Saturday, April 23, 2016

Sometimes Little Things Are Worse Than Big Things. From ELS.

3 students sent me rough drafts of projects for "review" after 11 pm on Friday.

In the 18 hours since, two have emailed again saying, "Did you get my draft?" and the other person has simply resent it. Twice.

-Eating Low Salt


  1. I can just see your RMP entry now, ELS.
    The "un" prefix features heavily, as in "unhelpful, unavailable, and multiple e-mails unanswered.
    They'll probably also mention that they know you weren't in class when they reached out for your help.

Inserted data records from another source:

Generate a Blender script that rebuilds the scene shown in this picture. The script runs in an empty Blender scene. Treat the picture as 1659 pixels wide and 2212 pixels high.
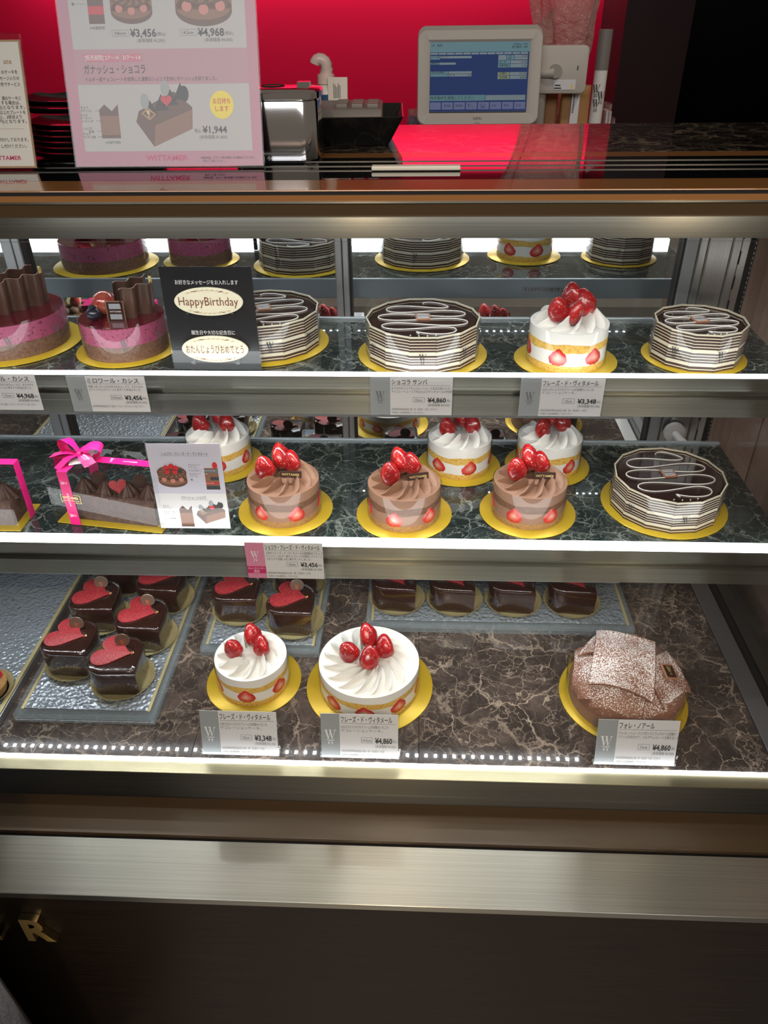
import bpy, bmesh, math, random
from mathutils import Vector, Matrix
random.seed(7)
sc = bpy.context.scene
C = sc.collection
PI = math.pi
sin, cos = math.sin, math.cos
R_ = math.radians

# ------------------------------------------------------------------ camera, world, lights, exposure
EYE = 1.36                                    # height of the camera above the shop floor (m)
pitch, yaw, roll = R_(33.9457), R_(-2.7506), R_(-0.7977)
fw = Vector((sin(yaw)*cos(pitch), cos(yaw)*cos(pitch), -sin(pitch)))
rt = Vector((cos(yaw), -sin(yaw), 0)); up = rt.cross(fw)
r2 = cos(roll)*rt + sin(roll)*up; u2 = -sin(roll)*rt + cos(roll)*up
cd = bpy.data.cameras.new('camera'); cam = bpy.data.objects.new('camera', cd); C.objects.link(cam)
cam.matrix_world = Matrix(((r2.x, u2.x, -fw.x, 0), (r2.y, u2.y, -fw.y, 0), (r2.z, u2.z, -fw.z, EYE), (0, 0, 0, 1)))
cd.sensor_fit = 'HORIZONTAL'; cd.sensor_width = 36; cd.lens = 36*1650/1659; cd.clip_start = .01
sc.camera = cam
sc.view_settings.view_transform = 'Standard'; sc.view_settings.look = 'None'
sc.view_settings.exposure = 0.0; sc.view_settings.gamma = 1.0; sc.view_settings.use_curve_mapping = False
try:
    sc.cycles.use_denoising = True
    sc.cycles.max_bounces = 10; sc.cycles.transparent_max_bounces = 28
    sc.cycles.glossy_bounces = 5; sc.cycles.diffuse_bounces = 3; sc.cycles.transmission_bounces = 6
    sc.cycles.sample_clamp_indirect = 6.0; sc.cycles.caustics_reflective = False; sc.cycles.caustics_refractive = False
except Exception: pass
w = bpy.data.worlds.new('shop_air'); sc.world = w; w.use_nodes = True
w.node_tree.nodes['Background'].inputs[0].default_value = (.62, .52, .42, 1)
w.node_tree.nodes['Background'].inputs[1].default_value = 0.20
LX = .282
LED = 180.0            # radiance of the shelf LED chips
def spot(name, loc, to, power, col, ang, size=.03, blend=.5):
    l = bpy.data.lights.new(name, 'SPOT'); l.energy = power; l.color = col; l.spot_size = R_(ang); l.spot_blend = blend; l.shadow_soft_size = size
    o = bpy.data.objects.new(name, l); C.objects.link(o); o.location = loc
    o.rotation_euler = (Vector(to)-Vector(loc)).to_track_quat('-Z', 'Y').to_euler(); return o
def area(name, loc, to, power, col, sx, sy):
    l = bpy.data.lights.new(name, 'AREA'); l.shape = 'RECTANGLE'; l.size = sx; l.size_y = sy; l.energy = power; l.color = col
    o = bpy.data.objects.new(name, l); C.objects.link(o); o.location = loc
    o.rotation_euler = (Vector(to)-Vector(loc)).to_track_quat('-Z', 'Y').to_euler(); return o
WARM = (1, .76, .48)
spot('downlight', (-.19, -1.0, 2.25), (-.06, .8, 1.0), 26, WARM, 30, .04)
spot('downlight', (.91, -1.0, 2.25), (.28, .8, 1.0), 26, WARM, 30, .04)
spot('downlight', (-.05, -.8, 2.3), (-.36, .5, .25), 46, WARM, 46, .04)
area('room_fill', (-.1, -1.3, 2.42), (-.05, .9, .8), 34, (.97, .98, 1.0), 2.8, .9)  # added soft fill behind the camera, lifts tags and cake fronts
area('wall_washer', (-.1, 2.93, 1.56), (-.1, 3.0, 1.30), 8.5, (1, .93, .88), 2.4, .05)
spot('staff_downlight', (.9, 1.2, 2.6), (.15, 2.1, 1.1), 26, (1, .85, .66), 50, .05)

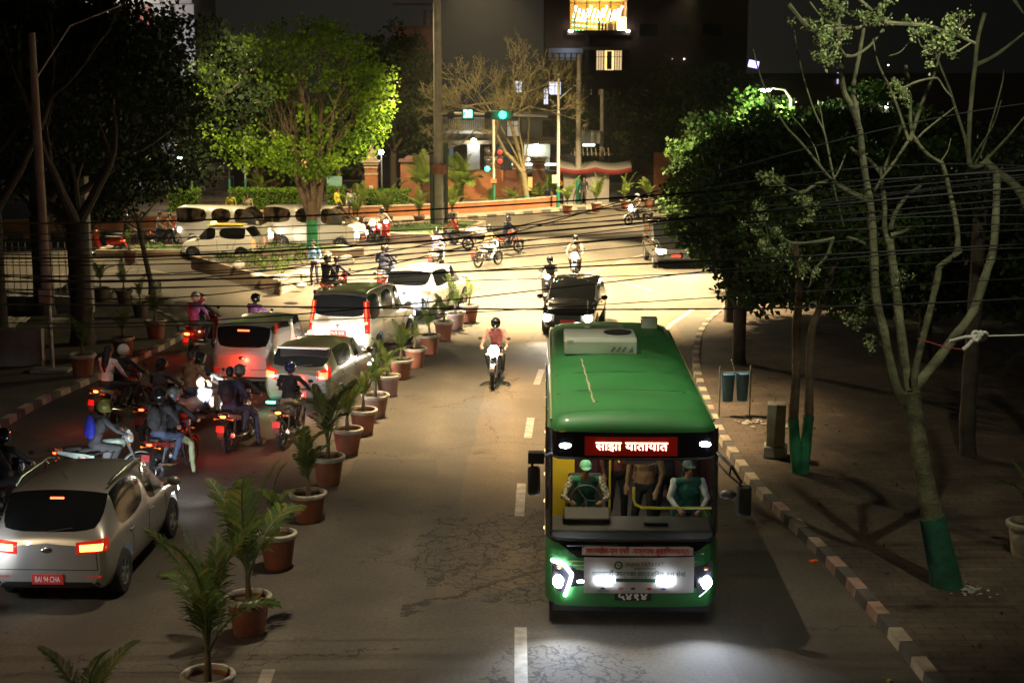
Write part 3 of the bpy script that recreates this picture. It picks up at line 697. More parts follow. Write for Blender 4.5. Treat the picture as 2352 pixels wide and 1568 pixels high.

  2. Now that I am a bulletproof full Professor, when I answer those e-mails on Monday, I do students who do this a favor by pointing out that bosses, clients, and customers in the real world won't like this. One reason is that they normally only check e-mail during normal working hours. (That's 9 a.m. to 5 p.m., Mondays through Fridays.) Another is that, because of this, repeatedly sending e-mail late on a Friday night (when many people have other things to do) makes you look overly excitable. That doesn't look good: much better would be to present a "steady" image. Anytime anything unflattering turns up on the-site-that-shall-not-be-named, I e-mail them and point out "THIS IS LIBELOUS," because it invariably is, and usually it's gone within 24 hours.

    1. I sure wish all faculty could do this, without fear of reprisals. Many students would get a much better education that way.

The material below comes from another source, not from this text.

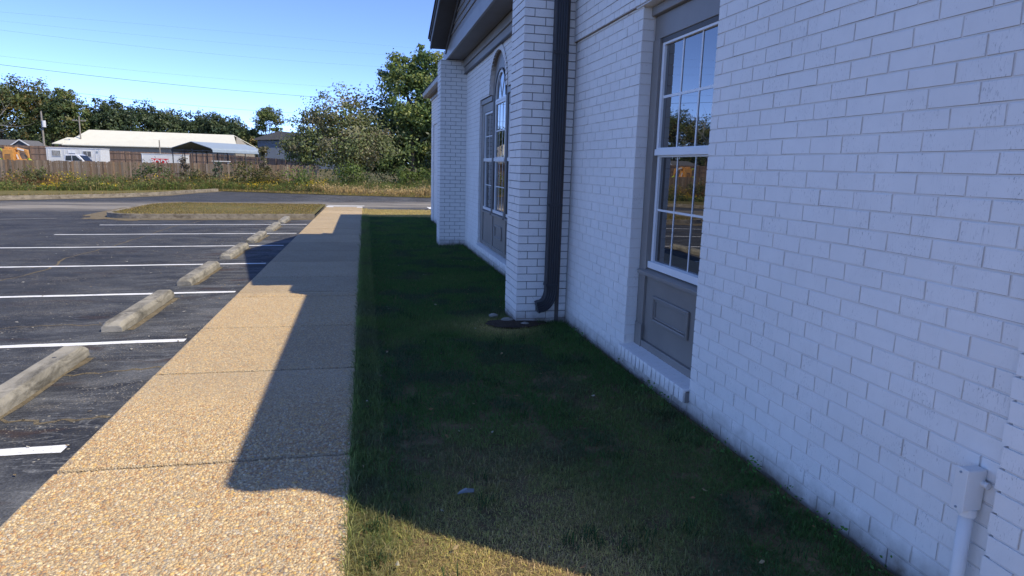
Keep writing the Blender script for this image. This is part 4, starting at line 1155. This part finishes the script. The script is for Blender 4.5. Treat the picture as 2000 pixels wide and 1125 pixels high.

  3. I will not lie: sometimes emails don't make it, or take a few days to arrive. This is rare, but if your institution is under a Denial Of Service attack, it will be quite unrare. For important emails and files like this I reply with a confirmation.

    If they received said reply and still engage in this behavior, then I tease them.

  4. I don't generally offer review via email, for the simple reason that the ratio of student effort to my effort is too low. After they've come to (or skyped into) a conference, I do offer to answer specific follow-up questions, either on short passages pasted into the body of a message or posed in marginal comments in a Word file. This seems to work, at least in terms of reducing the number of "here's my current draft; how's it looking now?" emails, usually sent within 12 hours of the final deadline.

    Of course, this means I spend a lot of time in conferences, and wouldn't work anywhere near as well for a class with several major papers (I have one, with a lot of preparatory low-stakes assignments leading up to it. This may or may not be the best approach to the class I teach, but it's the one I've found I can manage in the context of my load).